# Problem details
Gather the lines from the material that contain "pier".

# Given information
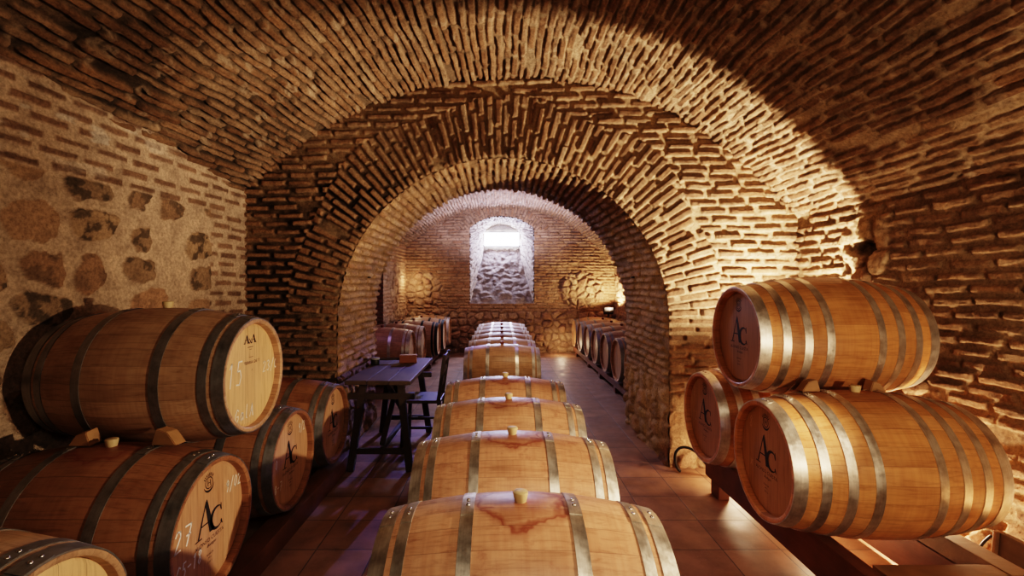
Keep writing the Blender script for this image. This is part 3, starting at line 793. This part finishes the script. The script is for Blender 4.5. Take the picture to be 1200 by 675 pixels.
def marks_bee(e, x):
    i = Ink(); i.text('B', .05, -.045, .200); i.text('E', .05, -.01, .204); i.text('E', .05, .023, .203)
    i.build('printed_lettering', M['ink'], x, e)
def marks_r(e, x):
    chalks(e, x, [('8', -.17, .12, .06, .004), ('x', -.16, -.08, .05, .004)], mat_faint)
def marks_r2(e, x):
    chalks(e, x, [('7', -.19, .10, .06, .004), ('12', -.2, -.06, .06, .004)], mat_faint)
mat_faint = mat_plain('faint_chalk', (.62, .42, .26), .95)
XL = -1.262 - BL / 2
barrel((XL - .005, 2.39, 1.042), 0, 'pale oak barrel with chalk 15 on its bright head, on top of left stack', LG, 'oak_left', 'head_pale', 'steel_dark', marks=marks15)
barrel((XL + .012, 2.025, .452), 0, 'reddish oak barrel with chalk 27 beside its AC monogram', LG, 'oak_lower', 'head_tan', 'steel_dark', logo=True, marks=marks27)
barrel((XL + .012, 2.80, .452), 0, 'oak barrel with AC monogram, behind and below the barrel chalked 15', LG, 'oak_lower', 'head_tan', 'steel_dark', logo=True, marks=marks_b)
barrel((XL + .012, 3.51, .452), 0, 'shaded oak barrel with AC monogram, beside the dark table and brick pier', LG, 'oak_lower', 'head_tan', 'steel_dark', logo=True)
barrel((XL + .012, 1.265, .452), 0, 'oak barrel lettered BEE, its head cut off at bottom left corner', LG, 'oak_left', 'head_pale', 'steel_dark', marks=marks_bee)
RG = 'wine barrels stacked on the rack at the right wall'
yaw = math.radians(-1.5)
barrel((1.395 - .03 + BL / 2, 2.69, 1.203), PI - .02, 'orange oak barrel on top of the right stack', RG, 'oak_right', 'head_right', 'steel', 'h8', logo=True, bung=False, rivets=True)
barrel((1.30 + BL / 2, 2.29, .63), PI - .045, 'large orange oak barrel, lower right, nearest on the raised rack', RG, 'oak_right', 'head_right', 'steel', 'h8', logo=True, marks=marks_r)
barrel((1.335 + BL / 2, 3.075, .626), PI - .01, 'orange oak barrel between the right pier and the nearest lower right barrel', RG, 'oak_right', 'head_right', 'steel', 'h8', logo=True, marks=marks_r2)
CG = 'wine barrels lying in the middle row'
ords = ['nearest barrel of the middle row, cut by bottom edge, with pale bung', 'second barrel of the middle row, stained wine ring around its bung', 'third barrel of the middle row, in front of the table',
        'fourth barrel of the middle row, last one before the gap']
for k, (x, y) in enumerate(((.066, 1.545), (.056, 2.247), (.05, 2.95), (.034, 3.655))):
    barrel((x, y, .435), 0, 'oak ' + ords[k], CG, 'oak_row')
fo = ['first oak barrel beyond the gap in the middle row, hiding the rest', 'second oak barrel beyond the gap in middle row', 'third oak barrel beyond the gap in middle row', 'fourth oak barrel beyond the gap in middle row',
      'fifth oak barrel beyond the gap, next to last in middle row', 'last oak barrel of the middle row, closest to the window niche']
for k in range(6):
    barrel((.015, 5.72 + .705 * k, .435), 0, fo[k], 'barrels of the middle row beyond the gap', 'oak_far', rivets=False, bungmat='bung_far')
rf = ['last barrel in right row below the wall lamp', 'second barrel from the lamp end of far right row', 'third barrel from the lamp end of far right row', 'fourth barrel from the lamp end of far right row',
      'fifth barrel from the lamp end of far right row', 'sixth barrel from the lamp end of far right row', 'barrel half hidden behind right pier in the far right row']
for k in range(7):
    barrel((1.56 + BL / 2, 9.86 - .718 * k, .49), PI, 'shaded oak ' + rf[k], 'wine barrels in the far right row', 'oak_far', 'head_right', 'steel_dark', rivets=False, bungmat='bung_far')
lf = [(-1.33, 6.95, 'steel', 'oak barrel with grey hoops behind the table, first in far left row'), (-1.28, 7.68, 'steel', 'second barrel in far left row, with grey hoops and pale head'),
      (-1.13, 8.41, 'iron_black', 'third barrel in far left row, nearer one with black hoops'), (-1.115, 9.14, 'iron_black', 'fourth barrel in far left row, farther one with black hoops'),
      (-1.09, 9.87, 'steel', 'last barrel in far left row, against the far wall, with bright hoops')]
for x, y, st_, lb in lf:
    barrel((x - BL / 2, y, .53), 0, lb, 'wine barrels in the far left row', 'oak_far', 'head_pale', st_, rivets=False, bungmat='bung_far')

# ------------------------------------------------------------------ racks
def rack(name_label, x_in, x_out, y0, y1, top, rail_h, wd, feet, mat='rack', cross=()):
    e = empty('barrel_rack', ((x_in + x_out) / 2, (y0 + y1) / 2, 0)); tag(e, name_label, 'rack')
    cx = (x_in + x_out) / 2; cy = (y0 + y1) / 2
    for x in (x_in, x_out): box_obj('rail', (x - cx, 0, top - rail_h / 2), (wd, y1 - y0, rail_h), M[mat], e)
    for y in feet:
        for x in (x_in, x_out):
            hh = top - rail_h
            if hh > .015: box_obj('foot', (x - cx, y - cy, hh / 2), (wd * 1.05, .12, hh), M[mat], e)
    for y in cross: box_obj('cross_beam', (0, y - cy, top - rail_h * .5), (abs(x_out - x_in) - wd, .09, rail_h * .7), M['rack_pale'], e)
    return e
rack('dark red wooden rack carrying the left stack of barrels', -1.31, -2.08, .85, 3.84, .124, .124, .13, (), cross=(1.6, 2.4, 3.15))
rack('low wooden rack under the nearest four middle barrels', -.20, .30, 1.2, 4.0, .098, .098, .09, (), cross=(1.9, 3.3))
rack('low wooden rack under the middle barrels beyond the gap', -.24, .27, 5.4, 9.6, .098, .098, .09, (), cross=(6.8, 8.2))
rack('long low wooden rack under the far right row of barrels', 1.66, 2.36, 5.2, 10.15, .166, .09, .12, (5.4, 6.5, 7.5, 8.5, 9.8), cross=(6, 9))
rack('low wooden rack under the far left row of barrels', -1.32, -1.98, 8.25, 10.15, .192, .12, .10, (8.4, 9.9), cross=(9,))
rack('low wooden rack under the first far left barrels', -1.46, -2.1, 6.6, 8.04, .196, .12, .10, (6.8, 7.9), cross=(7.3,))
# right stack rack with front cross board
e = empty('barrel_rack', (1.75, 2.6, 0)); tag(e, 'raised wooden rack carrying the right stack of barrels', 'rack')
def rb_(n, c, s, m='rack', rot=(0, 0, 0)): return box_obj(n, (c[0] - 1.75, c[1] - 2.6, c[2]), s, M[m], e, rot)
rb_('rail', (1.56, 2.42, .192), (.07, 2.04, .195)); rb_('rail', (2.155, 2.6, .256), (.10, 1.40, .10), 'rack_pale')
for y in (1.62, 3.28): rb_('foot', (1.56, y, .049), (.075, .12, .098))
for y in (2.02, 3.2): rb_('foot', (2.155, y, .103), (.09, .12, .206))
rb_('cross_beam', (1.855, 1.925, .258), (.52, .11, .09), 'rack_pale'); rb_('cross_beam', (1.85, 3.30, .2), (.52, .08, .08))
rb_('side_board', (2.115, 2.5, .12), (.02, .9, .2))

# wedges between stacked barrels
def wedge(loc, rz, label, s=1., flip=1):
    bm = bmesh.new(); L, W, H = .11 * s, .07 * s, .07 * s
    pts = [(-L / 2, 0), (L / 2, 0), (L / 2 * .7, H), (-L * .1, H * .8)]
    a = [bm.verts.new((x * flip, -W / 2, z)) for x, z in pts]; b = [bm.verts.new((x * flip, W / 2, z)) for x, z in pts]
    bm.faces.new(a); bm.faces.new(b[::-1])
    for k in range(4): bm.faces.new((a[k], b[k], b[(k + 1) % 4], a[(k + 1) % 4]))
    bmesh.ops.bevel(bm, geom=bm.edges[:], offset=.003, segments=2, affect='EDGES')
    o = from_bm('wooden_wedge', bm, M['wedge']); o.location = loc; o.rotation_euler = rz
    tag(o, label, 'wedge', 'wedges holding the stacked barrels'); return o
wedge((-1.48, 2.055, .797), (.08, 0, PI), 'wooden wedge on the barrel chalked 27, under front of barrel chalked 15')
wedge((-1.85, 2.05, .799), (.08, 0, 0), 'wooden wedge near the bung of the barrel chalked 27', .9)
wedge((1.565, 2.35, .965), (-.1, 0, 0), 'wooden wedge under the front half of the right top barrel', .85)
wedge((1.90, 2.345, .969), (-.1, 0, PI), 'wooden wedge under the rear half of the right top barrel', .75)

# ------------------------------------------------------------------ table, chair and things on the table
T = empty('work_table', (-.975, 4.22, 0)); tag(T, 'dark wooden trestle table beside the left side of arch', 'table')
for k in range(3):
    box_obj('top_plank', (-.175 + .175 * k, 0, .733), (.172, 1.16 + .01 * k, .034), M['table'], T, bev=.005)
for sy in (-1, 1):
    y = sy * .44
    for sx in (-1, 1): beam_obj('leg', (sx * .15, y, .715), (sx * .24, y + sy * .06, .005), .055, .05, M['table_leg'], T)
    beam_obj('cross_rail', (-.27, y + .02 * sy, .60), (.27, y + .02 * sy, .60), .05, .03, M['table_leg'], T)
    beam_obj('cross_rail', (-.23, y + .04 * sy, .16), (.23, y + .04 * sy, .16), .045, .03, M['table_leg'], T)
beam_obj('brace', (0, -.44, .20), (0, .30, .70), .04, .03, M['table_leg'], T)
beam_obj('brace', (0, .44, .20), (0, -.30, .70), .04, .03, M['table_leg'], T)
beam_obj('stretcher', (0, -.44, .16), (0, .44, .16), .04, .03, M['table_leg'], T)
Ch = empty('wooden_chair', (-.70, 4.38, 0), 0); tag(Ch, 'small dark wooden chair pushed up to the right side of the table', 'chair')
box_obj('seat', (-.03, 0, .44), (.36, .36, .028), M['table'], Ch, bev=.006)
for y in (-.16, .16):
    beam_obj('leg', (-.19, y, .43), (-.205, y, .003), .032, .032, M['table_leg'], Ch)
    beam_obj('leg', (.13, y, .47), (.17, y, .003), .034, .034, M['table_leg'], Ch)
    beam_obj('back_post', (.13, y, .46), (.185, y, .87), .030, .034, M['table_leg'], Ch)
    beam_obj('stretcher', (-.195, y, .2), (.155, y, .2), .022, .022, M['table_leg'], Ch)
beam_obj('stretcher', (-.2, -.16, .25), (-.2, .16, .25), .022, .022, M['table_leg'], Ch)
beam_obj('stretcher', (.15, -.16, .16), (.15, .16, .16), .022, .022, M['table_leg'], Ch)
for z, x in ((.83, .18), (.72, .166), (.60, .148)): box_obj('back_slat', (x, 0, z), (.016, .30, .055), M['table_leg'], Ch)
Mt = empty('mallet', (-.98, 4.50, .7505), .15); tag(Mt, 'wooden mallet with red-brown block head lying on the table', 'mallet')
box_obj('mallet_head', (.075, 0, .0385), (.17, .085, .075), M['mallet'], Mt, bev=.006)
bm = bmesh.new(); revolve(bm, [(-.24, .001), (-.24, .010), (-.1, .012), (.0, .010), (.0, .001)], 14, 'X', closed=False); bmesh.ops.translate(bm, verts=bm.verts, vec=(0, 0, .038)); from_bm('handle', bm, M['table_leg'], Mt, True)
Pt = empty('small_pot', (-1.20, 4.40, .7505)); tag(Pt, 'small dark pot with grey lid on the table, left of mallet', 'pot')
bm = bmesh.new(); revolve(bm, [(0, .001), (0, .036), (.01, .040), (.045, .040), (.05, .036), (.05, .001)], 24, 'Z', closed=False); from_bm('pot_body', bm, M['rubber'], Pt, True)
bm = bmesh.new(); revolve(bm, [(.0505, .001), (.0505, .043), (.062, .041), (.066, .03), (.066, .001)], 24, 'Z', closed=False); from_bm('lid', bm, M['pot_lid'], Pt, True)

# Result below
barrel((XL + .012, 3.51, .452), 0, 'shaded oak barrel with AC monogram, beside the dark table and brick pier', LG, 'oak_lower', 'head_tan', 'steel_dark', logo=True)
barrel((1.335 + BL / 2, 3.075, .626), PI - .01, 'orange oak barrel between the right pier and the nearest lower right barrel', RG, 'oak_right', 'head_right', 'steel', 'h8', logo=True, marks=marks_r2)
      'fifth barrel from the lamp end of far right row', 'sixth barrel from the lamp end of far right row', 'barrel half hidden behind right pier in the far right row']